Vous citez directement les grands maîtres tels que Paul Klee, Edward Hopper ou Leonard de Vinci…
Gilbert Garcin. Oui, ils sont au grenier ceux-là, entassés les uns sur les autres !

Mais avant votre reconversion artistique, vous intéressiez-vous à l’art contemporain ?
Gilbert Garcin. Oui, je me suis toujours intéressé à l’art contemporain, surtout à la photographie. J’allais aux Rencontres d’Arles. Disons que je suis le français moyen qui fait les musées de temps en temps.

Vous faites d’ailleurs un petit pied de nez à l’art contemporain dans la photographie Regard sur l’art contemporain, du moins, on le comprend comme tel, en réduisant l’art contemporain à un monochrome noir.
Gilbert Garcin. Oui, c’est surtout un petit pied de nez au monde des galeries ! J’essais toujours de prendre un peu de distance par rapport à tout ça. On en a souvent besoin.

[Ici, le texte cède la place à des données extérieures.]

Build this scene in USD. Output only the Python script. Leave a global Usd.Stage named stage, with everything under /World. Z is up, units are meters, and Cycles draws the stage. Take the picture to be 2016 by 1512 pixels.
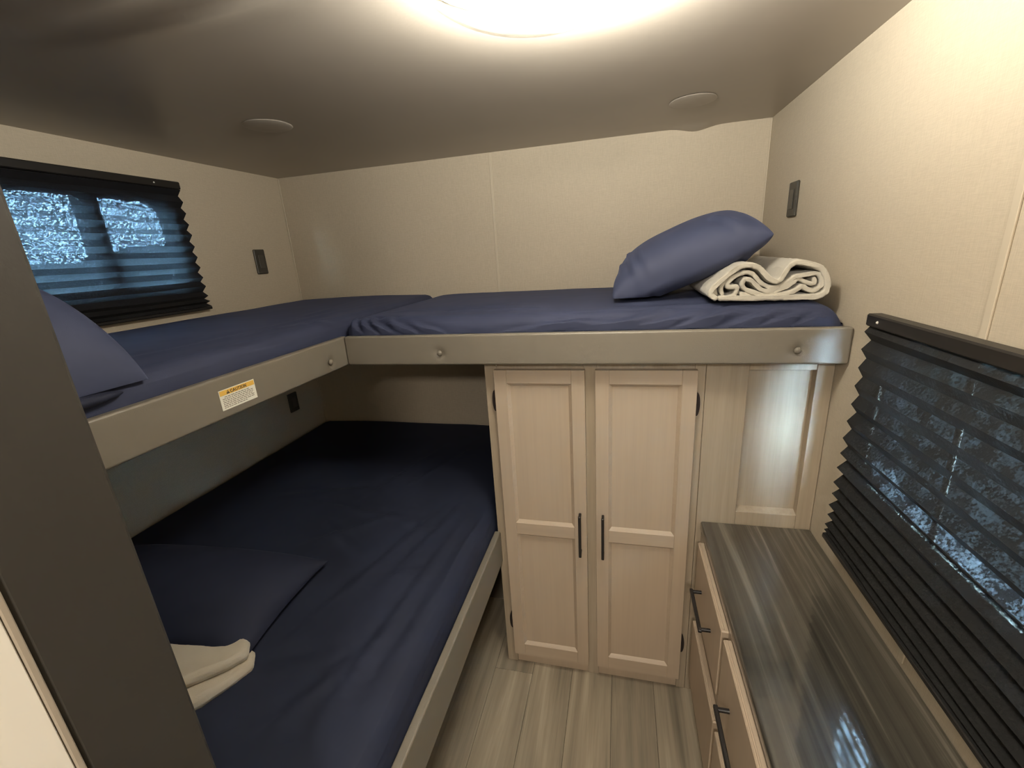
import math, random
import numpy as np, trimesh, manifold3d as m3
from shapely.geometry import LineString, Polygon, box as sbox
from shapely.ops import unary_union
import usdkit, meshkit
from pxr import Usd, UsdGeom, UsdLux, UsdShade, Sdf, Gf

random.seed(7); np.random.seed(7)
stage = Usd.Stage.CreateInMemory()
UsdGeom.SetStageUpAxis(stage, UsdGeom.Tokens.z); UsdGeom.SetStageMetersPerUnit(stage, 1.0)
UsdGeom.Xform.Define(stage, '/World'); UsdGeom.Scope.Define(stage, '/World/Looks')

# ---------------------------------------------------------------- camera
F_PX, YAW, PITCH, ROLL = 854.55, -0.2526, -0.2931, -0.0653
def cam_axes():
    cy, sy = math.cos(YAW), math.sin(YAW)
    f = np.array([sy*math.cos(PITCH), cy*math.cos(PITCH), math.sin(PITCH)])
    r = np.array([cy, -sy, 0.0]); u = np.cross(r, f)
    return math.cos(ROLL)*r+math.sin(ROLL)*u, -math.sin(ROLL)*r+math.cos(ROLL)*u, f
EYE = (0.0, 0.0, 1.5)
cam = UsdGeom.Camera.Define(stage, '/World/camera')
_r, _u, _f = cam_axes()
M = Gf.Matrix4d(*[float(x) for x in (*_r, 0, *_u, 0, *(-_f), 0, *EYE, 1)])
cam.AddTransformOp().Set(M)
cam.CreateHorizontalApertureAttr(36.0); cam.CreateVerticalApertureAttr(27.0)
cam.CreateFocalLengthAttr(36.0*F_PX/2016)
cam.CreateClippingRangeAttr(Gf.Vec2f(0.01, 200))
cam.CreateExposureAttr(-0.4)

# ---------------------------------------------------------------- sky (dusk, outside the blinds) and lamp strengths
SKY = 140.0
LAMP_HALL = 265.0      # radiance of the dome of the lamp in the hallway behind the doorway
LAMP_DOME = 115.0       # radiance of the lit core of the round lamp above the aisle
ADDED_RING = 500.0       # radiance of a ring added round that core to brighten the ceiling, facing outward and up
LAMP_COL = (1.0, 0.935, 0.82); HALL_COL = (1.0, 0.905, 0.785)
sky = UsdLux.DomeLight.Define(stage, '/World/sky')
sky.CreateColorAttr(Gf.Vec3f(0.52, 0.78, 1.0)); sky.CreateIntensityAttr(SKY)

# ---------------------------------------------------------------- helpers
used = {}
def numbered(path):
    n = used.get(path, -1)+1; used[path] = n
    return path if n == 0 else f'{path}_{n:03d}'
LOC = {}
def tag(p, label=None, cat=None, group=None, kind=None):
    p = p.GetPrim() if hasattr(p, 'GetPrim') else p
    for k, v in (('label', label), ('category', cat), ('group', group), ('kind', kind)):
        if v: p.SetCustomDataByKey(k, v)
    return p
def thing(name, label=None, cat=None, loc=(0, 0, 0), group=None, kind=None):
    path = numbered('/World/'+name)
    x = UsdGeom.Xform.Define(stage, path); x.AddTranslateOp().Set(Gf.Vec3d(*map(float, loc)))
    LOC[path] = np.array(loc, float)
    return tag(x, label, cat, group, kind)
def arr(mesh):
    return mesh
def part(parent, name, mesh, mat, smooth=False, label=None):
    """mesh in world coordinates; becomes a child of a thing (or a sub-part of a part)."""
    pp = str(parent.GetPath()) if parent is not None else '/World'
    path = numbered(pp+'/'+name)
    loc = np.zeros(3)
    q = pp
    while q not in LOC and q != '/World': q = q.rsplit('/', 1)[0]
    loc = LOC.get(q, np.zeros(3))
    v, f, n = meshkit.arrays(mesh, False)
    tm = trimesh.Trimesh(v-loc, f, process=False)
    o = usdkit.mesh(stage, path, tm, mat, smooth)
    p = o.GetPrim()
    if label: p.SetCustomDataByKey('label', label)
    return p
def solo(name, mesh, mat, label=None, cat=None, group=None, kind=None, smooth=False):
    return tag(part(None, name, mesh, mat, smooth), label, cat, group, kind)

def M2T(m):
    k = m.to_mesh(); return trimesh.Trimesh(np.array(k.vert_properties[:, :3], float), np.array(k.tri_verts), process=False)
def bx(x0, x1, y0, y1, z0, z1, c=0.0015):
    """chamfered box"""
    x0, x1 = min(x0, x1), max(x0, x1); y0, y1 = min(y0, y1), max(y0, y1); z0, z1 = min(z0, z1), max(z0, z1)
    c = min(c, (x1-x0)*.45, (y1-y0)*.45, (z1-z0)*.45)
    if c <= 0: return trimesh.creation.box(bounds=[[x0, y0, z0], [x1, y1, z1]])
    P = []
    for x, sx in ((x0, 1), (x1, -1)):
        for y, sy in ((y0, 1), (y1, -1)):
            for z, sz in ((z0, 1), (z1, -1)):
                P += [(x, y+sy*c, z+sz*c), (x+sx*c, y, z+sz*c), (x+sx*c, y+sy*c, z)]
    return M2T(m3.Manifold.hull_points(np.array(P)))
def rbox(x0, x1, y0, y1, z0, z1, r, refine=None, seg=16):
    r = min(r, (x1-x0)*.49, (y1-y0)*.49, (z1-z0)*.49)
    s = m3.Manifold.sphere(r, seg); L = []
    for x in (x0+r, x1-r):
        for y in (y0+r, y1-r):
            for z in (z0+r, z1-r): L.append(s.translate((x, y, z)))
    m = m3.Manifold.batch_hull(L)
    if refine: m = m.refine_to_length(refine)
    return M2T(m)
def cat(*ms): return trimesh.util.concatenate(list(ms))
def cyl(p0, p1, r, seg=20):
    return trimesh.creation.cylinder(radius=r, segment=[p0, p1], sections=seg)
def grid_box(x0, x1, y0, y1, z0, z1, n):
    t = bx(x0, x1, y0, y1, z0, z1, 0)
    return t
def ribbon_tube(path, r, seg=8):
    P = np.asarray(path, float)
    ms = [m3.Manifold.batch_hull([m3.Manifold.sphere(r, seg).translate(tuple(a)), m3.Manifold.sphere(r, seg).translate(tuple(b))]) for a, b in zip(P[:-1], P[1:])]
    return M2T(m3.Manifold.batch_boolean(ms, m3.OpType.Add))
def weld(t):
    t = trimesh.Trimesh(t.vertices, t.faces, process=True); t.merge_vertices(); return t
def vnorm(t): return np.array(t.vertex_normals)

# ---------------------------------------------------------------- materials
LOOK = '/World/Looks/'
def srgb(r, g, b):
    f = lambda c: (c/255/12.92 if c/255 <= .04045 else ((c/255+.055)/1.055)**2.4)
    return (f(r), f(g), f(b))
def mul(c, k): return tuple(min(1, x*k) for x in c)
def plain(name, col, rough=.5, spec=.5, metal=0.0, bump=None, var=0.0, vscale=6, coat=0.0):
    n = {'p': ('principled_bsdf', {'base_color': col, 'roughness': rough, 'specular_ior_level': spec, 'metallic': metal, 'coat_weight': coat})}
    l = []
    n['tc'] = ('texture_coordinate', {})
    if var:
        n['nz'] = ('noise_texture', {'scale': vscale, 'detail': 4.0})
        n['rp'] = ('rgb_ramp', {'ramp': [(0.25, mul(col, 1-var)), (0.75, mul(col, 1+var))]})
        l += [('tc.object', 'nz.vector'), ('nz.fac', 'rp.fac'), ('rp.color', 'p.base_color')]
    if bump:
        sc, st = bump
        n['bn'] = ('noise_texture', {'scale': sc, 'detail': 3.0}); n['bp'] = ('bump', {'strength': st, 'distance': 0.001})
        l += [('tc.object', 'bn.vector'), ('bn.fac', 'bp.height'), ('bp.normal', 'p.normal')]
    return usdkit.material(stage, LOOK+name, n, l, 'p.BSDF')
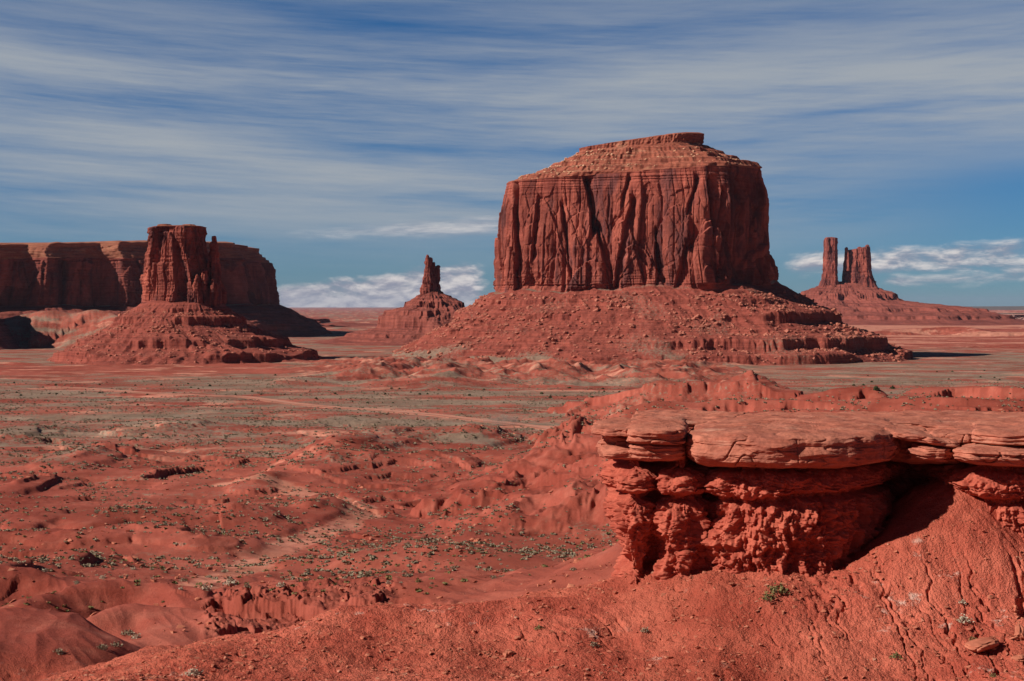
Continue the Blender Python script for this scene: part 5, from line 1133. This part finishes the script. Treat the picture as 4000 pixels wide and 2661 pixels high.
for i, (px, py, w) in enumerate(JP):
    x, y = hit(px, py+w*.5, 500, 2500); s = w/F*y*.85
    lab = 'tall dark juniper beside a round one on the right plain' if (px, py) == (3424, 1515) else 'broad round dark juniper on the right plain' if (px, py) == (3487, 1510) else 'tiny dark juniper bush dotting the distant sage plain'
    grp = None if 'tiny' not in lab else 'junipers dotting the distant plain'
    rt = empty('juniper_tree', (x, y, gz1(x, y)), label=lab, cat='tree', group=grp); rt.scale = (s, s, s*(1.7 if px == 3424 else 1)); rt.rotation_euler = (0, 0, i*1.7)
    link('crown', JF[i % 3], None, rt); link('trunk', TR, None, rt)
print('verts', sum(len(o.data.vertices) for o in S.objects if o.type == 'MESH'))

# dust hanging over the road where a car has just passed
def dust():
    x, y = hit(1965, 1664, 300); m, b = new_mat('road_dust')
    v = b.n('ShaderNodeTexCoord').outputs['Object']
    nz = b.m('MULTIPLY', b.sm(b.noise(v, 0.22, 4, .6), .35, .7), .14)
    vol = b.n('ShaderNodeVolumePrincipled', {'Color': (0.85, 0.62, 0.5, 1), 'Density': nz, 'Anisotropy': 0.2})
    b.n('ShaderNodeOutputMaterial', {'Volume': vol.outputs[0]})
    bm = bmesh.new(); bmesh.ops.create_icosphere(bm, subdivisions=4, radius=1)
    for q in bm.verts:
        p = q.co; f = 1+.35*float(pn(p.x*1.6, p.y*1.6, p.z*1.6)); q.co = Vector((p.x*10*f, p.y*6*f, p.z*3.2*f))
    me = bpy.data.meshes.new('dust_cloud'); bm.to_mesh(me); bm.free()
    o = link('dust_cloud', me, m, None, label='pale dust cloud hanging over the dirt road', cat='dust', kind='stuff'); o.location = (x, y, gz1(x, y)+3.0)
dust()

# desert air: one even box of thin haze round everything
def haze():
    bm = bmesh.new(); bmesh.ops.create_cube(bm, size=1)
    for v in bm.verts: v.co = Vector((v.co.x*196000, v.co.y*196000, (v.co.z+.5)*900-330))
    me = bpy.data.meshes.new('haze'); bm.to_mesh(me); bm.free()
    m, b = new_mat('thin_haze')
    vol = b.n('ShaderNodeVolumePrincipled', {'Color': (0.62, 0.74, 1.0, 1), 'Density': HAZE, 'Anisotropy': 0.1})
    b.n('ShaderNodeOutputMaterial', {'Volume': vol.outputs[0]})
    link('haze', me, m, None, kind='stuff')
HAZE = 8e-6
haze()
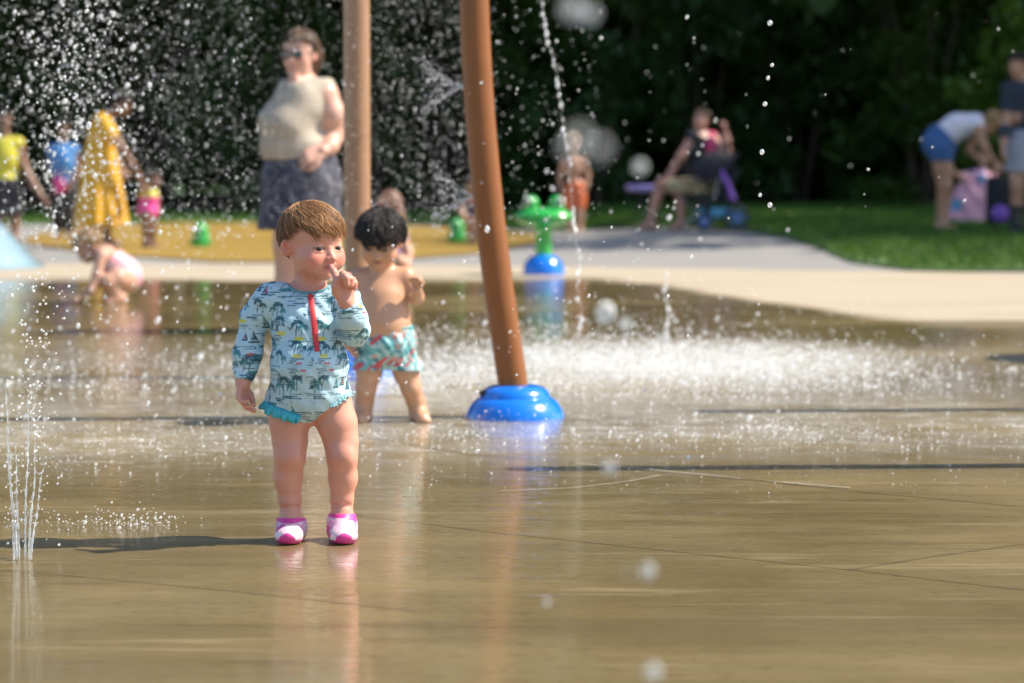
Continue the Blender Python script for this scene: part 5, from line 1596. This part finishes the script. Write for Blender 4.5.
def straight_pole(base, label, mat, bmat, lean=0.0, h=3.2):
    t = empty('spray_pole', base, label, 'spray pole')
    pts = [(lean * (z / h) ** 2, 0, z) for z in np.linspace(.05, h, 16)]
    MB().tube(pts, .054, 32).build('pole', mat, t)
    m = MB(); m.lathe(base_dome(.165, .118), n=40); m.build('base', bmat, t)
    m = MB(); m.ball(pts[-1], .056, 16); m.build('end_cap', mat, t)
    return t
g0 = gnd(358, 377)
straight_pole((g0[0] - .0, g0[1], 0), 'straight upright mist-paled brown spray pole behind the boy, its blue foot under spray', MIST_BROWN, BLUE)
# off to the right: the two tall features whose thin shadows cross the pad
for (yy, xx, lb, hh) in ((407.5, 3.35, 'slender spray pole off to the right, farther from the camera', 2.95), (463, 2.75, 'slender spray pole off to the right, nearer the camera', 3.0)):
    g0 = gnd(512, yy); straight_pole((xx, g0[1], 0), lb, BROWN, BLUE, .0, hh)
g0 = gnd(512, 357)
t = empty('bucket_pole', (4.45, g0[1], 0), 'tall pole off to the right carrying a wide blue dumping bucket', 'bucket pole')
MB().tube([(0, 0, .02), (0, 0, 1.9)], .05, 24).build('pole', BROWN, t)
m = MB(); m.lathe([(.0, 1.78), (.22, 1.78), (.24, 1.8), (.33, 2.2), (.35, 2.21), (.35, 2.23), (.32, 2.22), (.22, 1.83), (0, 1.82)], n=32); m.build('bucket', BLUE, t)

# ---- frog
g0 = gnd(543.5, 274.5); Yf = g0[1]; s_ = FPX / Yf
t = empty('frog_fountain', g0, 'green frog headed fountain on a short stem with a round blue foot', 'frog fountain')
Lf = lambda px, py, dy=0.0: at(px, py, Yf + dy) - g0
rr = 20.5 / s_
m = MB(); m.lathe([(rr, 0), (rr * 1.02, .02), (rr * .98, .055), (rr * .86, .10), (rr * .66, .135), (rr * .4, .15), (0, .152)], n=40); m.build('base', BLUE, t)
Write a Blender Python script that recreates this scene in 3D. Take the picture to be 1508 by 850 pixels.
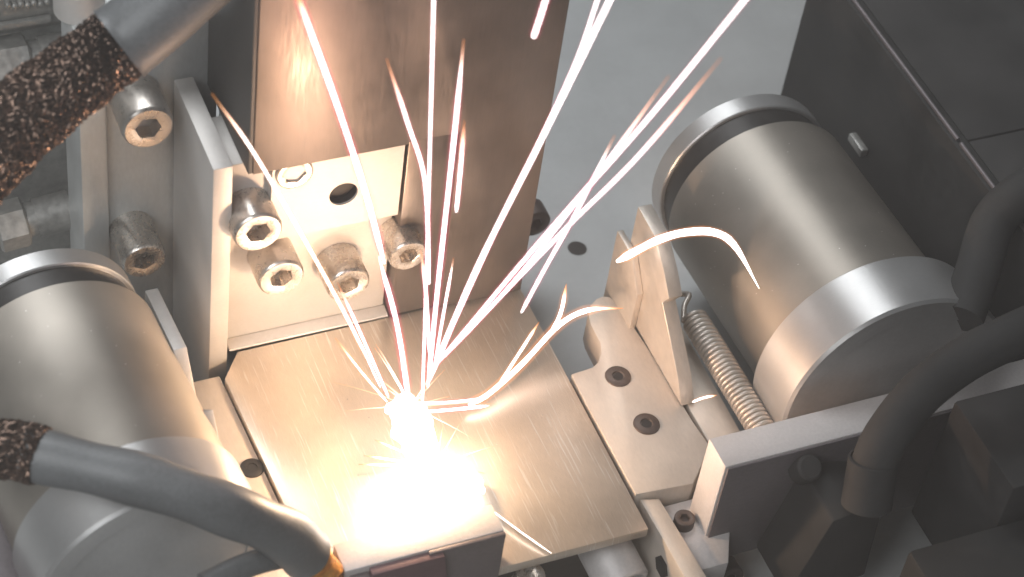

L’exposition aux Filles du Calvaire a été très fréquentée. Quel regard portez-vous sur la notoriété que vous avez acquise en quelques années ?
Gilbert Garcin. Depuis que je fais des expositions, ça a toujours bien marché. Je ne me l’explique pas. Ça m’amuse. Je me dis que j’ai touché un point sensible, que je suis en adéquation avec le temps. Il y a vingt-cinq ans, c’était plutôt l’époque de la photo humaniste. Je ne sais pas si dans cinquante ans, on s’intéressera toujours à ce que je fais. En fait, je ne me pose pas la question. Et puis, vous pouvez le constater ici à Paris Photo, il y a un engouement croissant pour la photographie. J’ai l’impression qu’on s’éloigne de plus en plus de la représentation fidèle du réel. La plupart des œuvres ici ont finalement un rapport assez lointain avec la réalité.